Annually, since 2005, the appropriations bill for the U.S. Department of Agriculture (USDA) has arrived at both houses of Congress with riders (sponsored by the HSUS) disallowing any funds that would allow USDA to inspect horses in transit to slaughter facilities. It was a backdoor move by animal rights activists (and approved by many horse lovers that cannot bear the thought of horses for human consumption) that effectively ended all horse slaughter in the U.S.

In a report to Congress earlier this year, the General Accounting Office (GAO)—Congress’s objective and apolitical investigative arm—said in essence that horse welfare has been harmed by the closing of slaughter houses in the U.S. (See Foxhunting Life news report.)

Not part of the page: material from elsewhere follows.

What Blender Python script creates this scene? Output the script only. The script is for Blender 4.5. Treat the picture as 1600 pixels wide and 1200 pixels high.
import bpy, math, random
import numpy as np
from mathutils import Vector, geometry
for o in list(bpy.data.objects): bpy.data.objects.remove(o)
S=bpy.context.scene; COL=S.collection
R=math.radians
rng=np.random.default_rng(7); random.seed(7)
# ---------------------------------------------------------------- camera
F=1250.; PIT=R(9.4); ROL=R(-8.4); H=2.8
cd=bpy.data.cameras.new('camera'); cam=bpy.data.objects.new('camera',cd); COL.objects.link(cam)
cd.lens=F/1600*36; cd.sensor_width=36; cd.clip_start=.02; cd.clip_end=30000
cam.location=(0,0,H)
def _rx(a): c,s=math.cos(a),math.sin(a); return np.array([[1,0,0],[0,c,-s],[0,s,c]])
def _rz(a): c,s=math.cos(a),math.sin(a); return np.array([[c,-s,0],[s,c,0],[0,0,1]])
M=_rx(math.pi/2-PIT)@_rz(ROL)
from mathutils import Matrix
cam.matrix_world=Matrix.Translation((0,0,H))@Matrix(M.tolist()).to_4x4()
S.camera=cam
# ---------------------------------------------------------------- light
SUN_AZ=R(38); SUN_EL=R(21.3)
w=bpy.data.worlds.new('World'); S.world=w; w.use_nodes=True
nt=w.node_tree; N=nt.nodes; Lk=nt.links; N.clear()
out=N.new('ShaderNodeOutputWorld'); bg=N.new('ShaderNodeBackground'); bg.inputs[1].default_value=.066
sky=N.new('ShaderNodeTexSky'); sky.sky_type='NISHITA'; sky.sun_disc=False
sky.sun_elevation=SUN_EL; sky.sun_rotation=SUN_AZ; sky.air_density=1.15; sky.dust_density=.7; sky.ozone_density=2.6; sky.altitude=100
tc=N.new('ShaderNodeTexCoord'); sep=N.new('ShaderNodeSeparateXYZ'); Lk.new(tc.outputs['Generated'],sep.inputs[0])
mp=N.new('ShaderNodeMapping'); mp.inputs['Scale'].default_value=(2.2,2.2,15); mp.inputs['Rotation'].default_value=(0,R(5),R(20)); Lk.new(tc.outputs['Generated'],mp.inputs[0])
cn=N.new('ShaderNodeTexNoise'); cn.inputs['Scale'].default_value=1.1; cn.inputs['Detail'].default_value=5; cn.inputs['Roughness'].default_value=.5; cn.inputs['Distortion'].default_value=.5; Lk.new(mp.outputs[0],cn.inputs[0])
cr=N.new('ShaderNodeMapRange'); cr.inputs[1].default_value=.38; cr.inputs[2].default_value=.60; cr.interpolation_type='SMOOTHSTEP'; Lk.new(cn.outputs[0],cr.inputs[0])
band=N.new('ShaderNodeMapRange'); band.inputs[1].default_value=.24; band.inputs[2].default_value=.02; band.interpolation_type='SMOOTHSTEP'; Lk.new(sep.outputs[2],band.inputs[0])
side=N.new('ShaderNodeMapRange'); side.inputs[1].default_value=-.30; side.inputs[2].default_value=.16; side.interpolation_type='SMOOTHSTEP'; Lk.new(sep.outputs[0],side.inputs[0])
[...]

This year it appears that Congress will heed the GAO report. The conference committee preparing the legislation for Congress’s vote has omitted these riders to the bill, and once the bill reaches Congress, no amendments can be appended. If the bill passes as expected, USDA inspection of horses in transit could resume, and the reopening of slaughter houses in the U.S. could be economically feasible once again.

At the time the last facilities were closed, there were one hundred thousand horses being disposed of annually. As the GAO found during their investigation, retirement facilities were unable to absorb even a small fraction of unwanted horses, and in 2010, 138,000 horses were exported to Mexico and Canada for slaughter.

“The horses are traveling farther to meet the same end….in foreign slaughtering facilities where U.S. humane slaughtering protections do not apply,” said the GAO in their report.